Farmers in Focus: An efficient system

By
22 June 2013

Many cultivators in Dhaubadi, in the Nepalese district of Nawalparasi, are benefitting from extension programmes and better communication facilities and are changing their relationship with the market as a result.

The main staple crop in this region is rice, but farmers prefer not to grow it themselves as the potential for irrigation is limited. Instead they grow a variety of crops such as maize, finger millets, potato, sweet-potato, colocasia and ginger, which provide them with a much higher overall output. However, while they have high yields, they face the problem of finding a market for their crops.

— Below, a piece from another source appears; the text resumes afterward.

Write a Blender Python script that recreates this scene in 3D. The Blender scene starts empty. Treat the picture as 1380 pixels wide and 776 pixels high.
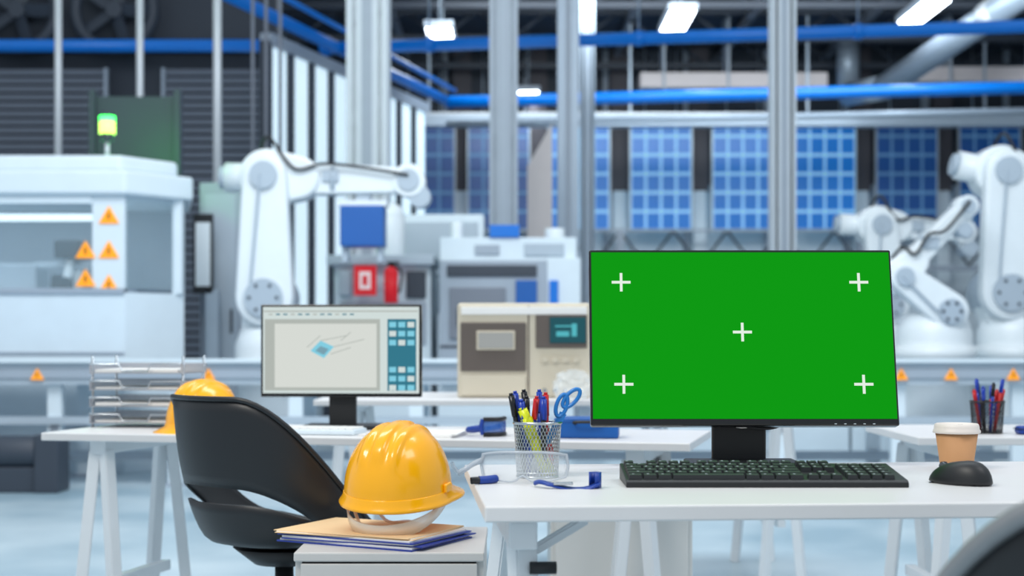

The middleman who comes to Dhaubadi to buy their crops offers a very low price. So farmers, such as Gajbir Baraghare, are actively developing an alternative: exchanging their crops for rice produced in other areas in the Terai, the high-yielding lowland plains at the foothills of the Himalayas. This approach is proving to be effective: farmers in the Terai are pleased to exchange their rice for crops that they don’t grow themselves, and are happy to have organic potatoes and other crops delivered to their doors, and “paying” for them with rice.

In February 2013 Mr Baraghare went to Kawasoti with a pick-up truck full of potatoes and ginger. He exchanged all the potatoes for rice and sold the ginger in the local market town, thus also generating the money he needed to meet his family’s essential needs.